## Work to complete
Write each line out again exactly as written.
=====
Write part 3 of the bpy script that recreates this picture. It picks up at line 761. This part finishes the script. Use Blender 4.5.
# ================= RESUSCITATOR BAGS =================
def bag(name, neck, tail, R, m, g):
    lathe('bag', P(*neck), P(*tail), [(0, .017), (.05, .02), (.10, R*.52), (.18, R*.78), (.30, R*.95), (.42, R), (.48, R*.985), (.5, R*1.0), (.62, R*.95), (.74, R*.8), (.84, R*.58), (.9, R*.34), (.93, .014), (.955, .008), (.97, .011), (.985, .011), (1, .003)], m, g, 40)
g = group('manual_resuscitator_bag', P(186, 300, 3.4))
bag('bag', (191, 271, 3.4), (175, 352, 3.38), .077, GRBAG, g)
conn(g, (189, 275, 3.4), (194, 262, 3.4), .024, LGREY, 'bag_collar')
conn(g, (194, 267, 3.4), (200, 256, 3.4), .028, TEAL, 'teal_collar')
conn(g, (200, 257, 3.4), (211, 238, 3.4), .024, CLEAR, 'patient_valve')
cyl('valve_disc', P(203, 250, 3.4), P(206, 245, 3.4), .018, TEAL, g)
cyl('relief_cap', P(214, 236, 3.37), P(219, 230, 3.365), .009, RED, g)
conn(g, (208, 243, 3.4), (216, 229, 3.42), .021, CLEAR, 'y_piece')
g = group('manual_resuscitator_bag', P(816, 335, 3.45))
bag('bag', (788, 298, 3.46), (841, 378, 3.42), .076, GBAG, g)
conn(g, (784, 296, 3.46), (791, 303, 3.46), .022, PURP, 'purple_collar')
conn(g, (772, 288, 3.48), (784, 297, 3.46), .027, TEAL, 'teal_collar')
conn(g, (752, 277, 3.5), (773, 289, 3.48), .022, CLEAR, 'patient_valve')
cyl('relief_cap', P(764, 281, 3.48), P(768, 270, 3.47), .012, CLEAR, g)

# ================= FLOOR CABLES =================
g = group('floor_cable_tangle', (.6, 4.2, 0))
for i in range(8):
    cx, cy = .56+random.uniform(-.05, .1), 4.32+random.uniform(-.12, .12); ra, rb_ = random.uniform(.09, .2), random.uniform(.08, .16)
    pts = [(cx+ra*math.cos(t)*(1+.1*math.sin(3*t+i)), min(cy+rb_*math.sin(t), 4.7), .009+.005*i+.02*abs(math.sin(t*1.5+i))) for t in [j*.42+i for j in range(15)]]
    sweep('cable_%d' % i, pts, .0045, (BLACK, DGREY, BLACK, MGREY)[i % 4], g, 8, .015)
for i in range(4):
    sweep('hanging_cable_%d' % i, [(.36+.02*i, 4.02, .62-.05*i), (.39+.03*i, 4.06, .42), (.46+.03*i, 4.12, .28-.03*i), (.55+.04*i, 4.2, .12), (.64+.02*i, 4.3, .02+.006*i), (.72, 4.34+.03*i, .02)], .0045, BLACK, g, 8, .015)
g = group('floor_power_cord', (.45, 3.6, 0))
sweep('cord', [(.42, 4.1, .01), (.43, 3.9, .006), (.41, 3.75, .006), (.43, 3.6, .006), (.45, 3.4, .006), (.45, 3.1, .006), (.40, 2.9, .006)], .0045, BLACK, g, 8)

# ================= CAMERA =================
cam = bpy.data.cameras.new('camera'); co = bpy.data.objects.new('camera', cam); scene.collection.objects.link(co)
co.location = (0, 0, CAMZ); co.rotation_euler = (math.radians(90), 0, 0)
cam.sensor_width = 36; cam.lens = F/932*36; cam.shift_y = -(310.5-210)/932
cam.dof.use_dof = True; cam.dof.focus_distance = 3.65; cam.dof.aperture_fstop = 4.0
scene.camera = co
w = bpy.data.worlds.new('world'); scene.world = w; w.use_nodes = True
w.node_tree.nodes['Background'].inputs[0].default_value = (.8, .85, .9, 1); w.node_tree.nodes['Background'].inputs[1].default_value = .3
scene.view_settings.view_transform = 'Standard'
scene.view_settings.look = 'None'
=====
## Reply to the exercise
Write part 3 of the bpy script that recreates this picture. It picks up at line 761. This part finishes the script. Use Blender 4.5.
# ================= RESUSCITATOR BAGS =================
def bag(name, neck, tail, R, m, g):
    lathe('bag', P(*neck), P(*tail), [(0, .017), (.05, .02), (.10, R*.52), (.18, R*.78), (.30, R*.95), (.42, R), (.48, R*.985), (.5, R*1.0), (.62, R*.95), (.74, R*.8), (.84, R*.58), (.9, R*.34), (.93, .014), (.955, .008), (.97, .011), (.985, .011), (1, .003)], m, g, 40)
g = group('manual_resuscitator_bag', P(186, 300, 3.4))
bag('bag', (191, 271, 3.4), (175, 352, 3.38), .077, GRBAG, g)
conn(g, (189, 275, 3.4), (194, 262, 3.4), .024, LGREY, 'bag_collar')
conn(g, (194, 267, 3.4), (200, 256, 3.4), .028, TEAL, 'teal_collar')
conn(g, (200, 257, 3.4), (211, 238, 3.4), .024, CLEAR, 'patient_valve')
cyl('valve_disc', P(203, 250, 3.4), P(206, 245, 3.4), .018, TEAL, g)
cyl('relief_cap', P(214, 236, 3.37), P(219, 230, 3.365), .009, RED, g)
conn(g, (208, 243, 3.4), (216, 229, 3.42), .021, CLEAR, 'y_piece')
g = group('manual_resuscitator_bag', P(816, 335, 3.45))
bag('bag', (788, 298, 3.46), (841, 378, 3.42), .076, GBAG, g)
conn(g, (784, 296, 3.46), (791, 303, 3.46), .022, PURP, 'purple_collar')
conn(g, (772, 288, 3.48), (784, 297, 3.46), .027, TEAL, 'teal_collar')
conn(g, (752, 277, 3.5), (773, 289, 3.48), .022, CLEAR, 'patient_valve')
cyl('relief_cap', P(764, 281, 3.48), P(768, 270, 3.47), .012, CLEAR, g)

# ================= FLOOR CABLES =================
g = group('floor_cable_tangle', (.6, 4.2, 0))
for i in range(8):
    cx, cy = .56+random.uniform(-.05, .1), 4.32+random.uniform(-.12, .12); ra, rb_ = random.uniform(.09, .2), random.uniform(.08, .16)
    pts = [(cx+ra*math.cos(t)*(1+.1*math.sin(3*t+i)), min(cy+rb_*math.sin(t), 4.7), .009+.005*i+.02*abs(math.sin(t*1.5+i))) for t in [j*.42+i for j in range(15)]]
    sweep('cable_%d' % i, pts, .0045, (BLACK, DGREY, BLACK, MGREY)[i % 4], g, 8, .015)
for i in range(4):
    sweep('hanging_cable_%d' % i, [(.36+.02*i, 4.02, .62-.05*i), (.39+.03*i, 4.06, .42), (.46+.03*i, 4.12, .28-.03*i), (.55+.04*i, 4.2, .12), (.64+.02*i, 4.3, .02+.006*i), (.72, 4.34+.03*i, .02)], .0045, BLACK, g, 8, .015)
g = group('floor_power_cord', (.45, 3.6, 0))
sweep('cord', [(.42, 4.1, .01), (.43, 3.9, .006), (.41, 3.75, .006), (.43, 3.6, .006), (.45, 3.4, .006), (.45, 3.1, .006), (.40, 2.9, .006)], .0045, BLACK, g, 8)

# ================= CAMERA =================
cam = bpy.data.cameras.new('camera'); co = bpy.data.objects.new('camera', cam); scene.collection.objects.link(co)
co.location = (0, 0, CAMZ); co.rotation_euler = (math.radians(90), 0, 0)
cam.sensor_width = 36; cam.lens = F/932*36; cam.shift_y = -(310.5-210)/932
cam.dof.use_dof = True; cam.dof.focus_distance = 3.65; cam.dof.aperture_fstop = 4.0
scene.camera = co
w = bpy.data.worlds.new('world'); scene.world = w; w.use_nodes = True
w.node_tree.nodes['Background'].inputs[0].default_value = (.8, .85, .9, 1); w.node_tree.nodes['Background'].inputs[1].default_value = .3
scene.view_settings.view_transform = 'Standard'
scene.view_settings.look = 'None'